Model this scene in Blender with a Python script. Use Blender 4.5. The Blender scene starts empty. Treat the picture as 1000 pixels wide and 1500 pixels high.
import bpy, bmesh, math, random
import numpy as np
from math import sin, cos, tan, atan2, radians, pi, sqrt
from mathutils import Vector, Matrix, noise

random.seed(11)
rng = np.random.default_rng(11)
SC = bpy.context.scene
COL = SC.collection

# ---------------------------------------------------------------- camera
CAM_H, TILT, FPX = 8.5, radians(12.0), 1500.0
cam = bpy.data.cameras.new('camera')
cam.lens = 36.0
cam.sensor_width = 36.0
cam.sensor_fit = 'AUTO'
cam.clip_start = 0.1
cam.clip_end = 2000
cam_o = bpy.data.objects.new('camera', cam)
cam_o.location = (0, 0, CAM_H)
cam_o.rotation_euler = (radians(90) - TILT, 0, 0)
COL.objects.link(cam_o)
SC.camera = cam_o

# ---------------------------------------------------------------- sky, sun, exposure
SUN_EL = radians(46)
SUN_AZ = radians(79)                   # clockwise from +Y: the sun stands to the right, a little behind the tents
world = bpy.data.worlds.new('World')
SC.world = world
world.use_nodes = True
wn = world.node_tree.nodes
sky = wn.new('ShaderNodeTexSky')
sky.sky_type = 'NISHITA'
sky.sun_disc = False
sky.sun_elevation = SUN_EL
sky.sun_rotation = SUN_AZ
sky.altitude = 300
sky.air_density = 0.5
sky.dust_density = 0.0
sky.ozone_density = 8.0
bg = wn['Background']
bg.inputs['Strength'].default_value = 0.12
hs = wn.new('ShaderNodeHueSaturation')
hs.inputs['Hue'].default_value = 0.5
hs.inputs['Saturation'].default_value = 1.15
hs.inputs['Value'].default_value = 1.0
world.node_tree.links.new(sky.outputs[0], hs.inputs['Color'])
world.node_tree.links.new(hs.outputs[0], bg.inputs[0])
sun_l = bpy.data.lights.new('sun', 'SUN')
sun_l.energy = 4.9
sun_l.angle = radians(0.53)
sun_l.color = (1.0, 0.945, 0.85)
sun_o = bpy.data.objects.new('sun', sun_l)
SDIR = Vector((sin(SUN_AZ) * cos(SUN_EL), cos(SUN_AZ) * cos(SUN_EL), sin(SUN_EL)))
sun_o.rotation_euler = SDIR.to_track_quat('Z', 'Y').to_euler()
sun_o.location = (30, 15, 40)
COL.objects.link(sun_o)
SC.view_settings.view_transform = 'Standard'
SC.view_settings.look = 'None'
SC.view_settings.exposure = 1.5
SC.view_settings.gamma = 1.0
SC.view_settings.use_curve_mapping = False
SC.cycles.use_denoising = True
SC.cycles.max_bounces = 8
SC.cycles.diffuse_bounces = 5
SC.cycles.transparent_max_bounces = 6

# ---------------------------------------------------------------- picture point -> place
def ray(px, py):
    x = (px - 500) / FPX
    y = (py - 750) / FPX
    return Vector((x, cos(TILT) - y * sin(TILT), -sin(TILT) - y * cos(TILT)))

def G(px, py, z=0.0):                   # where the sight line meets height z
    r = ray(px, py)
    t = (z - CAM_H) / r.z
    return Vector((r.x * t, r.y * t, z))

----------

Transcribe the material above in its entirety. Match it exactly.

Model this scene in Blender with a Python script. Use Blender 4.5. The Blender scene starts empty. Treat the picture as 1000 pixels wide and 1500 pixels high.
import bpy, bmesh, math, random
import numpy as np
from math import sin, cos, tan, atan2, radians, pi, sqrt
from mathutils import Vector, Matrix, noise

random.seed(11)
rng = np.random.default_rng(11)
SC = bpy.context.scene
COL = SC.collection

# ---------------------------------------------------------------- camera
CAM_H, TILT, FPX = 8.5, radians(12.0), 1500.0
cam = bpy.data.cameras.new('camera')
cam.lens = 36.0
cam.sensor_width = 36.0
cam.sensor_fit = 'AUTO'
cam.clip_start = 0.1
cam.clip_end = 2000
cam_o = bpy.data.objects.new('camera', cam)
cam_o.location = (0, 0, CAM_H)
cam_o.rotation_euler = (radians(90) - TILT, 0, 0)
COL.objects.link(cam_o)
SC.camera = cam_o

# ---------------------------------------------------------------- sky, sun, exposure
SUN_EL = radians(46)
SUN_AZ = radians(79)                   # clockwise from +Y: the sun stands to the right, a little behind the tents
world = bpy.data.worlds.new('World')
SC.world = world
world.use_nodes = True
wn = world.node_tree.nodes
sky = wn.new('ShaderNodeTexSky')
sky.sky_type = 'NISHITA'
sky.sun_disc = False
sky.sun_elevation = SUN_EL
sky.sun_rotation = SUN_AZ
sky.altitude = 300
sky.air_density = 0.5
sky.dust_density = 0.0
sky.ozone_density = 8.0
bg = wn['Background']
bg.inputs['Strength'].default_value = 0.12
hs = wn.new('ShaderNodeHueSaturation')
hs.inputs['Hue'].default_value = 0.5
hs.inputs['Saturation'].default_value = 1.15
hs.inputs['Value'].default_value = 1.0
world.node_tree.links.new(sky.outputs[0], hs.inputs['Color'])
world.node_tree.links.new(hs.outputs[0], bg.inputs[0])
sun_l = bpy.data.lights.new('sun', 'SUN')
sun_l.energy = 4.9
sun_l.angle = radians(0.53)
sun_l.color = (1.0, 0.945, 0.85)
sun_o = bpy.data.objects.new('sun', sun_l)
SDIR = Vector((sin(SUN_AZ) * cos(SUN_EL), cos(SUN_AZ) * cos(SUN_EL), sin(SUN_EL)))
sun_o.rotation_euler = SDIR.to_track_quat('Z', 'Y').to_euler()
sun_o.location = (30, 15, 40)
COL.objects.link(sun_o)
SC.view_settings.view_transform = 'Standard'
SC.view_settings.look = 'None'
SC.view_settings.exposure = 1.5
SC.view_settings.gamma = 1.0
SC.view_settings.use_curve_mapping = False
SC.cycles.use_denoising = True
SC.cycles.max_bounces = 8
SC.cycles.diffuse_bounces = 5
SC.cycles.transparent_max_bounces = 6

# ---------------------------------------------------------------- picture point -> place
def ray(px, py):
    x = (px - 500) / FPX
    y = (py - 750) / FPX
    return Vector((x, cos(TILT) - y * sin(TILT), -sin(TILT) - y * cos(TILT)))

def G(px, py, z=0.0):                   # where the sight line meets height z
    r = ray(px, py)
    t = (z - CAM_H) / r.z
    return Vector((r.x * t, r.y * t, z))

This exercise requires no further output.